#### SHORT EXERCISE
Repeat what the lines below say, word for word, and skip every image.

#### RAW DATA
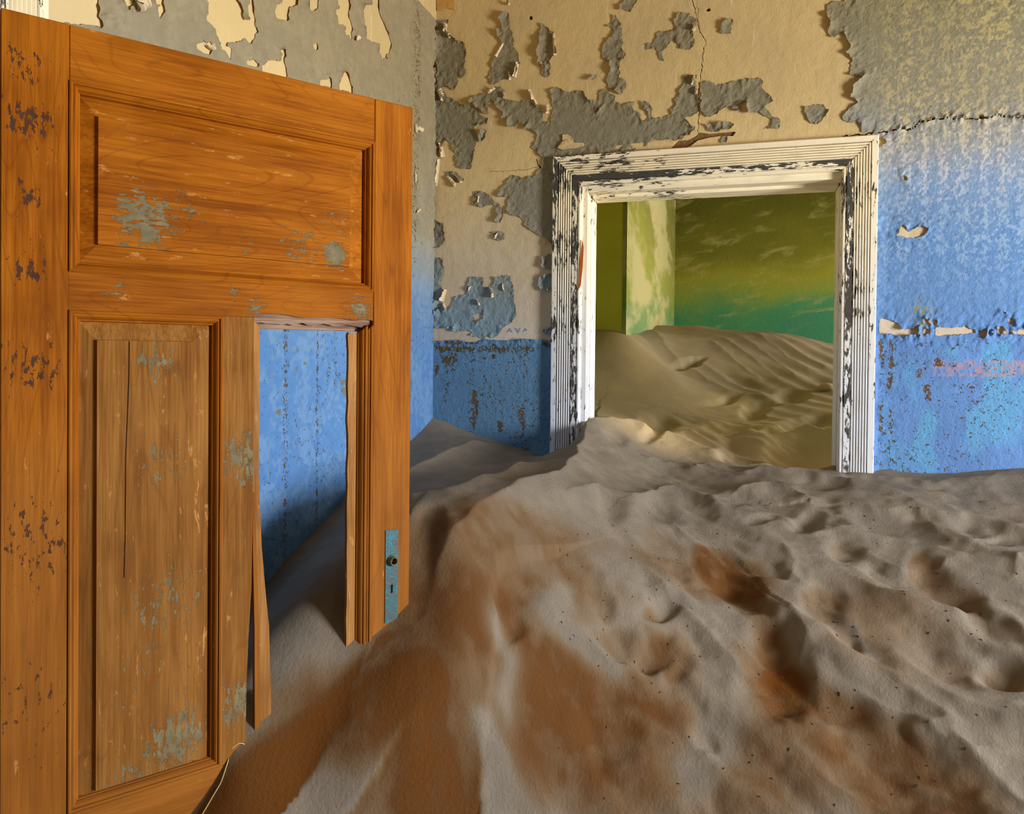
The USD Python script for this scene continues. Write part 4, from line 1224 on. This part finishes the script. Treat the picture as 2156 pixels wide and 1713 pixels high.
# main room: crests
ridge([(1235, 945), (1215, 1010), (1180, 1075), (1120, 1100), (1060, 1130), (1000, 1180), (955, 1210), (925, 1240), (895, 1330), (820, 1400), (740, 1425)], 0.085, 0.20, 0.16)
ridge([(1090, 1030), (1060, 1050), (1010, 1085), (950, 1105), (870, 1110)], 0.045, 0.16, 0.05)
ridge([(1040, 935), (1000, 942), (940, 965), (868, 1000)], 0.022, 0.05, 0.14)
ridge([(1195, 1110), (1260, 1082), (1300, 1096), (1340, 1112)], 0.018, 0.05, 0.05)
ridge([(1335, 1085), (1390, 1052), (1440, 1048), (1500, 1072)], 0.022, 0.05, 0.06)
ridge([(1545, 1050), (1600, 1030), (1660, 1040), (1690, 1060)], 0.022, 0.05, 0.06)
ridge([(1600, 1000), (1700, 1005), (1790, 1027)], 0.018, 0.06, 0.05)
ridge([(1380, 990), (1460, 1000), (1540, 985), (1620, 975)], 0.016, 0.05, 0.05)
ridge([(1800, 1080), (1930, 1090), (2010, 1150), (2090, 1185), (2200, 1210)], 0.026, 0.14, 0.07)
ridge([(1900, 1280), (2000, 1318), (2062, 1302), (2170, 1365)], 0.020, 0.05, 0.08)
ridge([(1660, 1320), (1720, 1400), (1830, 1432), (1950, 1470), (2100, 1520), (2200, 1540)], 0.024, 0.10, 0.06)
ridge([(1700, 1440), (1800, 1482), (1900, 1530), (2000, 1552), (2080, 1640), (2170, 1720)], 0.022, 0.06, 0.10)
ridge([(1180, 1362), (1240, 1385), (1290, 1412), (1345, 1424)], 0.015, 0.05, 0.05)
ridge([(1560, 1080), (1700, 1130), (1790, 1120)], 0.015, 0.06, 0.06)
ridge([(1600, 1160), (1750, 1210), (1900, 1290)], 0.016, 0.08, 0.06)
ridge([(1290, 1260), (1450, 1270), (1560, 1310), (1660, 1320)], 0.018, 0.08, 0.08)
# the steep slip faces beside the door and near the lens
S1 = [(745, 1478), (735, 1520), (738, 1570), (700, 1612), (672, 1680), (635, 1730)]
d, s = seg_dist(pl_(S1), g + wob * 0.35)
hz += 0.034 * np.where(s < 0, np.exp(-d / 0.085), np.exp(-d / 0.16)) * sstep(0.9 - np.hypot(*(g - on_sand(690, 1600)).T), 0, 0.5)
S2 = [(860, 1610), (885, 1575), (960, 1558), (1002, 1600), (1022, 1680), (1015, 1740)]
d, s = seg_dist(pl_(S2), g + wob * 0.35)
hz += 0.020 * np.where(s < 0, np.exp(-d / 0.03), np.exp(-d / 0.14))
S3 = [(1160, 1212), (1100, 1232), (1058, 1255), (1040, 1290), (1036, 1325), (1050, 1362), (1046, 1392)]
d, s = seg_dist(pl_(S3), g + wob * 0.3)
hz += 0.016 * np.where(s < 0, np.exp(-d / 0.09), -0.9 * np.exp(-d / 0.035) * (1 - np.exp(-d / 0.006)))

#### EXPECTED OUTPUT
The USD Python script for this scene continues. Write part 4, from line 1224 on. This part finishes the script. Treat the picture as 2156 pixels wide and 1713 pixels high.
# main room: crests
ridge([(1235, 945), (1215, 1010), (1180, 1075), (1120, 1100), (1060, 1130), (1000, 1180), (955, 1210), (925, 1240), (895, 1330), (820, 1400), (740, 1425)], 0.085, 0.20, 0.16)
ridge([(1090, 1030), (1060, 1050), (1010, 1085), (950, 1105), (870, 1110)], 0.045, 0.16, 0.05)
ridge([(1040, 935), (1000, 942), (940, 965), (868, 1000)], 0.022, 0.05, 0.14)
ridge([(1195, 1110), (1260, 1082), (1300, 1096), (1340, 1112)], 0.018, 0.05, 0.05)
ridge([(1335, 1085), (1390, 1052), (1440, 1048), (1500, 1072)], 0.022, 0.05, 0.06)
ridge([(1545, 1050), (1600, 1030), (1660, 1040), (1690, 1060)], 0.022, 0.05, 0.06)
ridge([(1600, 1000), (1700, 1005), (1790, 1027)], 0.018, 0.06, 0.05)
ridge([(1380, 990), (1460, 1000), (1540, 985), (1620, 975)], 0.016, 0.05, 0.05)
ridge([(1800, 1080), (1930, 1090), (2010, 1150), (2090, 1185), (2200, 1210)], 0.026, 0.14, 0.07)
ridge([(1900, 1280), (2000, 1318), (2062, 1302), (2170, 1365)], 0.020, 0.05, 0.08)
ridge([(1660, 1320), (1720, 1400), (1830, 1432), (1950, 1470), (2100, 1520), (2200, 1540)], 0.024, 0.10, 0.06)
ridge([(1700, 1440), (1800, 1482), (1900, 1530), (2000, 1552), (2080, 1640), (2170, 1720)], 0.022, 0.06, 0.10)
ridge([(1180, 1362), (1240, 1385), (1290, 1412), (1345, 1424)], 0.015, 0.05, 0.05)
ridge([(1560, 1080), (1700, 1130), (1790, 1120)], 0.015, 0.06, 0.06)
ridge([(1600, 1160), (1750, 1210), (1900, 1290)], 0.016, 0.08, 0.06)
ridge([(1290, 1260), (1450, 1270), (1560, 1310), (1660, 1320)], 0.018, 0.08, 0.08)
# the steep slip faces beside the door and near the lens
S1 = [(745, 1478), (735, 1520), (738, 1570), (700, 1612), (672, 1680), (635, 1730)]
d, s = seg_dist(pl_(S1), g + wob * 0.35)
hz += 0.034 * np.where(s < 0, np.exp(-d / 0.085), np.exp(-d / 0.16)) * sstep(0.9 - np.hypot(*(g - on_sand(690, 1600)).T), 0, 0.5)
S2 = [(860, 1610), (885, 1575), (960, 1558), (1002, 1600), (1022, 1680), (1015, 1740)]
d, s = seg_dist(pl_(S2), g + wob * 0.35)
hz += 0.020 * np.where(s < 0, np.exp(-d / 0.03), np.exp(-d / 0.14))
S3 = [(1160, 1212), (1100, 1232), (1058, 1255), (1040, 1290), (1036, 1325), (1050, 1362), (1046, 1392)]
d, s = seg_dist(pl_(S3), g + wob * 0.3)
hz += 0.016 * np.where(s < 0, np.exp(-d / 0.09), -0.9 * np.exp(-d / 0.035) * (1 - np.exp(-d / 0.006)))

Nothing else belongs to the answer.